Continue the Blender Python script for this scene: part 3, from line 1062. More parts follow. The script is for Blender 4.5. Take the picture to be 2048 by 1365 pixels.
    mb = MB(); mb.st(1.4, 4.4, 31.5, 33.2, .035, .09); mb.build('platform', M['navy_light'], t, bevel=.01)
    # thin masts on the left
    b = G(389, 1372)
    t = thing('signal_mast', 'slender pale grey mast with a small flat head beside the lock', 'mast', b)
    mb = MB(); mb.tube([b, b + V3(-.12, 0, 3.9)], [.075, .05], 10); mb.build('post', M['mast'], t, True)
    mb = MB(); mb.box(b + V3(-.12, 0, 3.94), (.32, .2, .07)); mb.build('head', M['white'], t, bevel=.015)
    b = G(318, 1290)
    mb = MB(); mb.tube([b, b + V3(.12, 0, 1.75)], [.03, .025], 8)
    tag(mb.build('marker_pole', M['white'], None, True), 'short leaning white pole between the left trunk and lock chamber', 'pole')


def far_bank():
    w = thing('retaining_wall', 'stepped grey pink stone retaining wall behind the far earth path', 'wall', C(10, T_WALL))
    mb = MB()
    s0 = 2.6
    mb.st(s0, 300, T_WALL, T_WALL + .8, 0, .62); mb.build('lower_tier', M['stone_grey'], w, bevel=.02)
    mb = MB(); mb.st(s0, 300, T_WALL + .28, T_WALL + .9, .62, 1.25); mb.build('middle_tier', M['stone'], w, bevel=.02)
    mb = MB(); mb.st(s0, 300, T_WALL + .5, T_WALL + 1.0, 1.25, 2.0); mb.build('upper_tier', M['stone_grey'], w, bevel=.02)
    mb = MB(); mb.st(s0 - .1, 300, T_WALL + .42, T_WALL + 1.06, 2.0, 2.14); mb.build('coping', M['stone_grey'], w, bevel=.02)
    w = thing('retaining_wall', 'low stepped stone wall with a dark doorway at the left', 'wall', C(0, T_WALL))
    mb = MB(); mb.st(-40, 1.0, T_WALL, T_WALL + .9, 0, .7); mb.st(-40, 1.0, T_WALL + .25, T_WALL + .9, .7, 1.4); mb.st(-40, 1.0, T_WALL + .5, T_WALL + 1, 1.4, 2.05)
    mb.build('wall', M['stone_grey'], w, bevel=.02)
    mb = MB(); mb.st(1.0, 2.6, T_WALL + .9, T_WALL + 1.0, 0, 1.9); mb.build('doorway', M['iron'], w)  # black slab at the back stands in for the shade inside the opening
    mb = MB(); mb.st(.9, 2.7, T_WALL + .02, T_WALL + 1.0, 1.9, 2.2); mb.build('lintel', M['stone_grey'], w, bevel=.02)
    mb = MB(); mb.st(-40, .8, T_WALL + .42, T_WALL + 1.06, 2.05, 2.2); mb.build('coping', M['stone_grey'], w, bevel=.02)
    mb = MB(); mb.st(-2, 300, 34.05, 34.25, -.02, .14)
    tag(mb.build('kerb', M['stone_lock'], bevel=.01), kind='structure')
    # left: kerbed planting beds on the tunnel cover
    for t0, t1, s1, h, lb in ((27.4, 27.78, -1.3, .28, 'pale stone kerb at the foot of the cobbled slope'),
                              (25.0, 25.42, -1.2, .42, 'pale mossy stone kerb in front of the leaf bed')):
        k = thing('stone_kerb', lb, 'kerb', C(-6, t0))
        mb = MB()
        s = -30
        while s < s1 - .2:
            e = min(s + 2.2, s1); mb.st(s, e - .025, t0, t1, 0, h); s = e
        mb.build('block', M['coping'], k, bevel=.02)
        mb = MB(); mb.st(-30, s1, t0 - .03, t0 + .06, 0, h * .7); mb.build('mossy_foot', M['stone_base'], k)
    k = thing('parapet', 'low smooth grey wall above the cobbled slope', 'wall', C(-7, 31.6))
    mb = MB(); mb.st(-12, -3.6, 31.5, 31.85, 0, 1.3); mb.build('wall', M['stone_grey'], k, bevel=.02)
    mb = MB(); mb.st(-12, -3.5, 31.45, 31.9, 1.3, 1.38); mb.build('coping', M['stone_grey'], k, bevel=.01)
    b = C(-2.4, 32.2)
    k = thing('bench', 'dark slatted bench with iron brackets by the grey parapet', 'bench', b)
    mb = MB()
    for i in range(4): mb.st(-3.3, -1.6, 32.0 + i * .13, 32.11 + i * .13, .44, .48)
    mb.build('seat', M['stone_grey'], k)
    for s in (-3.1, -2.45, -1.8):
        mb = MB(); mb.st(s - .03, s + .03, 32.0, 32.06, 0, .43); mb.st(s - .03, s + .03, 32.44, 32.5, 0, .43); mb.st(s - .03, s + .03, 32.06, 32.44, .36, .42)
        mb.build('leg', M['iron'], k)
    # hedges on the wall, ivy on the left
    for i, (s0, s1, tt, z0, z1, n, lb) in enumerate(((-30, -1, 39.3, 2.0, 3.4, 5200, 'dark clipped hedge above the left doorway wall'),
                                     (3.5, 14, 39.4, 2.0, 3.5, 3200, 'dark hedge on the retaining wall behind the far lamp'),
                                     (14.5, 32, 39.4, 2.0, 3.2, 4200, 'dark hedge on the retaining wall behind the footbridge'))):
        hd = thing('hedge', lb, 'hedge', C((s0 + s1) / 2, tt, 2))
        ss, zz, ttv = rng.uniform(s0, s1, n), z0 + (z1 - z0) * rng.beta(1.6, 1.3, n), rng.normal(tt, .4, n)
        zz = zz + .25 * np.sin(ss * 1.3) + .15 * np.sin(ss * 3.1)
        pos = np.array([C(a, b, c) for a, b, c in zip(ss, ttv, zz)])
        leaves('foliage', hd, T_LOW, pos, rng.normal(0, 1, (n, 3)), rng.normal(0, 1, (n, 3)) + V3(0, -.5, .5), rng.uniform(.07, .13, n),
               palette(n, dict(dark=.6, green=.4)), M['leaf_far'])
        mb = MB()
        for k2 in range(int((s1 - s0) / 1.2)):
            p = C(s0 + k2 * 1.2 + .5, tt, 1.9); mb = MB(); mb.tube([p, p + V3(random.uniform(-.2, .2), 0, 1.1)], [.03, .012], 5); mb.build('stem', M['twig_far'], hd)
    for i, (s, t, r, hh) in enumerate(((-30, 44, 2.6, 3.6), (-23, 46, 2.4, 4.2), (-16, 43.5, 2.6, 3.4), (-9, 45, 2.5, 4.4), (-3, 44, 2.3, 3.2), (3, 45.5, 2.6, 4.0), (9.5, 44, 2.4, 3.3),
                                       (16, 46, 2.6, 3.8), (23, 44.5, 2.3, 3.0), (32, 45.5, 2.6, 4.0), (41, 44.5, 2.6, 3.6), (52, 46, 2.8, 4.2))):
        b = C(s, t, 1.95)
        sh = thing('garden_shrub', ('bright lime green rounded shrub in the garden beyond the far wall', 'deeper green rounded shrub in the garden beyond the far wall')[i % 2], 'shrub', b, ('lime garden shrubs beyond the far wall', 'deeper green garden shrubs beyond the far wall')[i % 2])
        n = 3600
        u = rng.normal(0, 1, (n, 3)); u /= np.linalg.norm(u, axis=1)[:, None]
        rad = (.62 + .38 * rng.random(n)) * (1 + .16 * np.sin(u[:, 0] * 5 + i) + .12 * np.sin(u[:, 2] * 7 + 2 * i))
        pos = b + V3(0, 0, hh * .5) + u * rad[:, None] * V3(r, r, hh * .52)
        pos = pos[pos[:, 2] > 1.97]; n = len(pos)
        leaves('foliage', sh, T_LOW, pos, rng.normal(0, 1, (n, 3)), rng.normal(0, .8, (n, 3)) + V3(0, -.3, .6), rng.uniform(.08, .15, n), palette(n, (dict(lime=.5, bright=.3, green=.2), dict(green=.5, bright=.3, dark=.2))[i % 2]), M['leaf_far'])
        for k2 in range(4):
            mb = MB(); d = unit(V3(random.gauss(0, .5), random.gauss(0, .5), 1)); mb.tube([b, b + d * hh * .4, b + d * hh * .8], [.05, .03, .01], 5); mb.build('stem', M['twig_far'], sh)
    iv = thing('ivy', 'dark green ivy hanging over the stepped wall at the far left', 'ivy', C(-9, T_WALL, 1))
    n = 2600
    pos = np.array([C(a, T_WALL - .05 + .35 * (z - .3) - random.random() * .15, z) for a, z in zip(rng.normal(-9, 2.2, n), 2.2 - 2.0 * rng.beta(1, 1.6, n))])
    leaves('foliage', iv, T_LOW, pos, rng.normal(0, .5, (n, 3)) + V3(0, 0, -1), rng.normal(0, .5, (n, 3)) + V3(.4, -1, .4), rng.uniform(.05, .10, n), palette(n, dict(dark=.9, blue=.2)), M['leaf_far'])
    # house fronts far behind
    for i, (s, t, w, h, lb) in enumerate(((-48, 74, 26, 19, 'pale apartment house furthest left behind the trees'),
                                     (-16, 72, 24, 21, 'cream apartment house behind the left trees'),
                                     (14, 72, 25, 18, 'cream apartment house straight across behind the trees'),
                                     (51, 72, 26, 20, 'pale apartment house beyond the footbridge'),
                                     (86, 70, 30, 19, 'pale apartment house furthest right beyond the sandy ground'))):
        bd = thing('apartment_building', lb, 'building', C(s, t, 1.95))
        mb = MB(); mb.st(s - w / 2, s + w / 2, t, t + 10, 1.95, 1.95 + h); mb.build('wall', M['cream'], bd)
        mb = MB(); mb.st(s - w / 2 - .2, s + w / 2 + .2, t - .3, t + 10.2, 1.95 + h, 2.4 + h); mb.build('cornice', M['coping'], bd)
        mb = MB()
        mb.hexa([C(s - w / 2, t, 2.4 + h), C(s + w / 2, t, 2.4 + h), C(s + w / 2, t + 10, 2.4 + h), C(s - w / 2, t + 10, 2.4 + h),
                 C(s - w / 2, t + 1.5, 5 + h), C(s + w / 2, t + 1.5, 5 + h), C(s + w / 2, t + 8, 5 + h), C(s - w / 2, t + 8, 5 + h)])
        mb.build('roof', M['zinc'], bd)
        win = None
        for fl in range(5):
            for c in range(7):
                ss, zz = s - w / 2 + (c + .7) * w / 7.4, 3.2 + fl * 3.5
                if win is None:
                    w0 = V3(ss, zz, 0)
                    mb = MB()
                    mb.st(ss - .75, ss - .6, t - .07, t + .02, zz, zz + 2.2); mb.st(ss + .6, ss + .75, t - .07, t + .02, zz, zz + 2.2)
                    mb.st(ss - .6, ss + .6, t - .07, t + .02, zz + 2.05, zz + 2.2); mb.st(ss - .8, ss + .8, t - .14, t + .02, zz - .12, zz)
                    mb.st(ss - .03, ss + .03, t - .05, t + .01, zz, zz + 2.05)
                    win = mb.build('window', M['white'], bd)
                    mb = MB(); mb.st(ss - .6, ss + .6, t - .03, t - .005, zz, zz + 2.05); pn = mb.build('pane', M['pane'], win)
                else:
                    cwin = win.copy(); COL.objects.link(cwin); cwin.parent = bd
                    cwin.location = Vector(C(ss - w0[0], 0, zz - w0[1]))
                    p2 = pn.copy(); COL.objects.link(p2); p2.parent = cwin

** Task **
Look above and repeat, character for character, the lines from the first one to the line with "tag(mb.build('marker_pole', M['white'], None, True), 'short", counting both.

** Result of this exercise **
Continue the Blender Python script for this scene: part 3, from line 1062. More parts follow. The script is for Blender 4.5. Take the picture to be 2048 by 1365 pixels.
    mb = MB(); mb.st(1.4, 4.4, 31.5, 33.2, .035, .09); mb.build('platform', M['navy_light'], t, bevel=.01)
    # thin masts on the left
    b = G(389, 1372)
    t = thing('signal_mast', 'slender pale grey mast with a small flat head beside the lock', 'mast', b)
    mb = MB(); mb.tube([b, b + V3(-.12, 0, 3.9)], [.075, .05], 10); mb.build('post', M['mast'], t, True)
    mb = MB(); mb.box(b + V3(-.12, 0, 3.94), (.32, .2, .07)); mb.build('head', M['white'], t, bevel=.015)
    b = G(318, 1290)
    mb = MB(); mb.tube([b, b + V3(.12, 0, 1.75)], [.03, .025], 8)
    tag(mb.build('marker_pole', M['white'], None, True), 'short leaning white pole between the left trunk and lock chamber', 'pole')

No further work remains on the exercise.